This study presents a comprehensive three year trend analysis of the indoor gaseous pollutants in public transit buses running on bio-diesel (B20) and ultra low sulfur diesel (ULSD) in the city of Toledo. Additionally, mass balance modeling of carbon dioxide pollutant inside the public transport buses has been conducted. The pollutants monitored in this study are carbon dioxide (CO2), carbon monoxide (CO), sulfur dioxide (SO2), nitrogen oxide (NO), and nitrogen dioxide (NO2). Two comfort level parameters of the passengers: temperature and relative humidity are also measured inside the buses.

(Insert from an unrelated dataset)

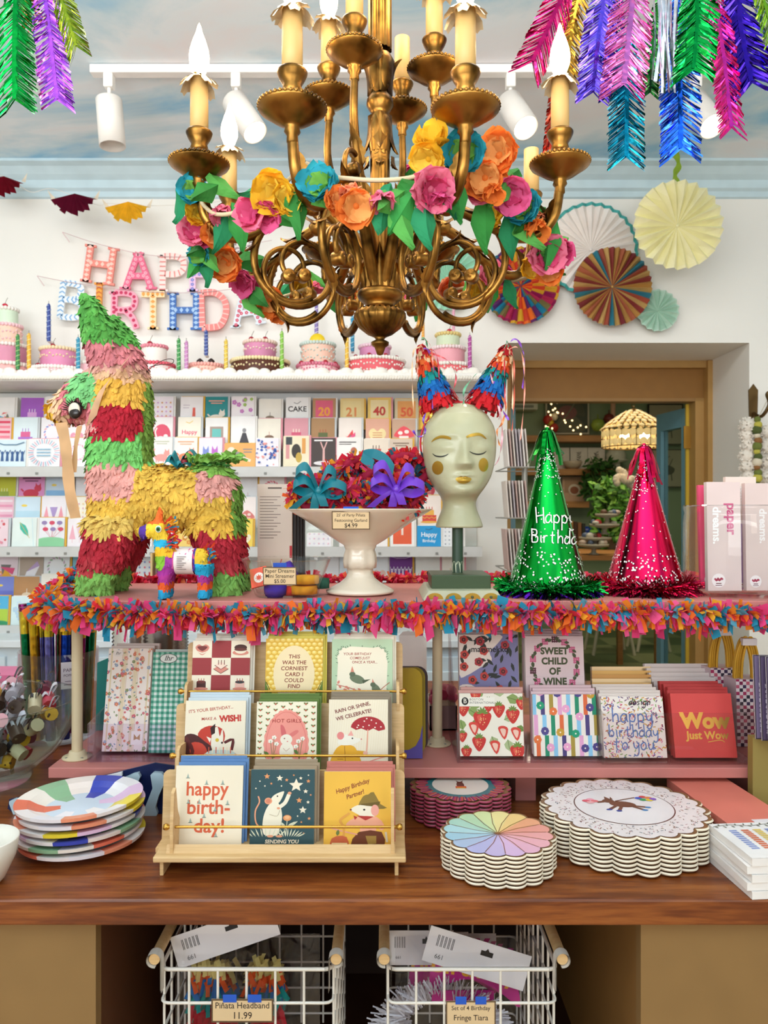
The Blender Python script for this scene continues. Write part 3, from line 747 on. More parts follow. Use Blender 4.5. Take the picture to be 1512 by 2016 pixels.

Yearly variations of the five gaseous pollutants are studied and the accumulation of pollutant concentrations inside the bus was observed to be a result of variation in different parameters and not due to variation of a single parameter. The in-vehicle pollutant concentration trends are observed to be highly influenced by heavy traffic on the road. Over the three study period, relatively higher pollutant levels are observed for all the pollutants during winter season. Regression analysis has been used to identify the various factors that influence pollutant concentrations inside the bus. It was found that the pollutant levels are affected mainly by ventilation conditions of the bus, passenger activity inside the bus, vehicular traffic around the bus, and ambient meteorological conditions. The study identifies the important variables that affect in-vehicle pollutants in each season across different years. For example, ambient temperature, wind speed, passengers, trucks, and run/close are identified as influential factors affecting the in-vehicle CO2 concentrations in winter 2009.
A mass balance approach was used in modeling the levels of carbon dioxide (CO2) inside buses running on B20 and ULSD fuels. The model was tested over different seasons for one year period. The mixing factors for the model were calculated for both B20 and ULSD buses using a reverse approach on a seasonal basis. The infiltration rate, outdoor concentrations, and source emission rate were estimated from the literature review when developing the mass balance model. The model evaluation showed that the proposed mass balance model is capable of predicting the CO2 levels in both B20 and ULSD fueled buses in all the seasons with limited accuracy. The predictions of the proposed model heavily depend on the accurate knowledge of ambient CO2 levels.